The Vatican is making “errors that are destroying Catholic faith and morals”, he wrote, identifying modernism and liberalism.

Listing what the rebel faction regards as the fundamental tenets of Catholicism, he wrote: “We would rather die than renounce them.”

The rebels know what they are getting themselves into.

In 1988, the founder of the SSPX, Marcel Lefebvre, a French bishop, consecrated four bishops without papal consent. He and the bishops were swiftly excommunicated by the Holy See.

History is about to repeat itself – only this time, the society is more powerful than it was in the 1980s.

It boasts more than 750 priests, 250 nuns and a following of around 600,000 people.

“It’s complicated because they’re putting Pope Leo in a difficult position,” said Martin Dumont, the general secretary of Sorbonne University’s Institute for Research into Religious Studies in Paris. “He’s concerned about not making things worse, about healing wounds – but he’s also obliged to take action.”

The society has six seminaries for the training of priests and runs schools, tertiary education facilities, missions and charitable projects. The SSPX amounts to a parallel, ultra-conservative Catholic Church.

In an attempt to bring the rebels back into the fold, a succession of popes made a series of compromises and concessions, but to no avail.

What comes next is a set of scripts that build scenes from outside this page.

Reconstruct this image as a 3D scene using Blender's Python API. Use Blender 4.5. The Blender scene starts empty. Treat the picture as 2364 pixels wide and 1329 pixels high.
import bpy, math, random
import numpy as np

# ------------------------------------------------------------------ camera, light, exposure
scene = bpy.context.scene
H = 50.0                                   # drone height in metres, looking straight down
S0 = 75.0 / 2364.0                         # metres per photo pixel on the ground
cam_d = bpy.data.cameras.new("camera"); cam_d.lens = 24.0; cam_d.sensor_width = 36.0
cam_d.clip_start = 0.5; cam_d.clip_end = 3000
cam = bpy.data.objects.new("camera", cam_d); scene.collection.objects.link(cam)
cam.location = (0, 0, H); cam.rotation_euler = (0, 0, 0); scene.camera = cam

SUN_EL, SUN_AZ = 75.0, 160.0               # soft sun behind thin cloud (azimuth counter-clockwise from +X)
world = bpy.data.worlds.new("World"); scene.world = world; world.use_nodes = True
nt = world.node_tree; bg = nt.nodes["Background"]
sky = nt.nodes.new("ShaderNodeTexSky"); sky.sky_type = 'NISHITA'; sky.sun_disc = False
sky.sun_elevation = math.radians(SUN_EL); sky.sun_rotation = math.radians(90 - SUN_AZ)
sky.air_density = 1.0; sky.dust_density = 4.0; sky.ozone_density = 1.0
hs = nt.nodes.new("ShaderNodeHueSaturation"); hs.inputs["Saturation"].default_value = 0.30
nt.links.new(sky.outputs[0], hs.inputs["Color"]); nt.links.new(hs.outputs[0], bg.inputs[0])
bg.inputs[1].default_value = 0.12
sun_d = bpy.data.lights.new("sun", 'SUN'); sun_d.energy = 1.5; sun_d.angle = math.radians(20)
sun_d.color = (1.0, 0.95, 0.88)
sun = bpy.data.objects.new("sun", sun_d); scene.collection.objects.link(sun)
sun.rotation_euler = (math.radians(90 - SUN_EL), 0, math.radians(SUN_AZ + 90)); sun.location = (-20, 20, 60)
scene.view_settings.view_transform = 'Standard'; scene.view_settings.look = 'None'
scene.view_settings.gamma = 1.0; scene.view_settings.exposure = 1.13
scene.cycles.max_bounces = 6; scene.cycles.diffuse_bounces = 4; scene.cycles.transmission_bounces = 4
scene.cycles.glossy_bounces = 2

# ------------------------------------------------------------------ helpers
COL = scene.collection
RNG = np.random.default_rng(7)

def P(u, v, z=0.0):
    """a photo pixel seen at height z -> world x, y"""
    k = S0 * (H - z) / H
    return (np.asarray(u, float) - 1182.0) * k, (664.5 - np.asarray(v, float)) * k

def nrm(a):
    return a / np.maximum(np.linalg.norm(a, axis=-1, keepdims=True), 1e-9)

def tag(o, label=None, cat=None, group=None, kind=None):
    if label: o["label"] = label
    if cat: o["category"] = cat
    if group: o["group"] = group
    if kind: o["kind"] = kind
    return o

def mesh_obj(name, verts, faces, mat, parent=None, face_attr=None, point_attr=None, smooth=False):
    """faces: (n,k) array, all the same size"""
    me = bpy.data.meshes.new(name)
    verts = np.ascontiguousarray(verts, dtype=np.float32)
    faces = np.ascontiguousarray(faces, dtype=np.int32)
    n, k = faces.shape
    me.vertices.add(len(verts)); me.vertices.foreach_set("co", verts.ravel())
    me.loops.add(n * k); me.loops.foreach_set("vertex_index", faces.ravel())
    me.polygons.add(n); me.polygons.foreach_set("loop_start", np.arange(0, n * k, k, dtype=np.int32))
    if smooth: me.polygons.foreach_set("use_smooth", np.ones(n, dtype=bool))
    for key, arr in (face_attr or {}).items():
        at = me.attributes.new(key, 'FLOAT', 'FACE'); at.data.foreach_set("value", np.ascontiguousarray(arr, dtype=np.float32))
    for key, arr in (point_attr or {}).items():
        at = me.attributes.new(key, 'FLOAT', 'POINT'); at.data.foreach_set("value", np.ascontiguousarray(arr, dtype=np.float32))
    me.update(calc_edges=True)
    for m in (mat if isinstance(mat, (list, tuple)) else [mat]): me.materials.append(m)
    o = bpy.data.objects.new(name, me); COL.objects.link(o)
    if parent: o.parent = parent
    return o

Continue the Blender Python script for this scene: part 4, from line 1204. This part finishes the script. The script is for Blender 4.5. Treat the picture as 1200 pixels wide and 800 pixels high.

“From the Vatican, there has been a policy of détente,” said Prof Faggioli. “But the SSPX are now doubling down, saying there are fundamental differences with Rome. They argue that they are the true Church. Their position has become even harder, despite the overtures by the Vatican.”

‘Woodstock for traditionalists’

As the confrontation loomed, final preparations were under way for the gathering in Switzerland. It is shaping up to be a “Woodstock for traditionalists, a schism festival”, one Italian newspaper commented.

“It will be the first schism in the Catholic Church that will be live-streamed,” said La Repubblica.

Relations between Catholic traditionalists and the Vatican worsened under Pope Francis, whom many conservatives regarded as far too liberal. Pope Leo had been hoping to pacify the situation. But it is too late.

What’s more, the rebellion may embolden conservatives within the established Catholic Church.

“SSPX is not really the problem. The problem is the mainstream Catholics who sympathise with SSPX,” said Prof Faggioli.

“We will see how conservative Catholics react after July 1. I think it may make some of them more critical of Pope Leo.”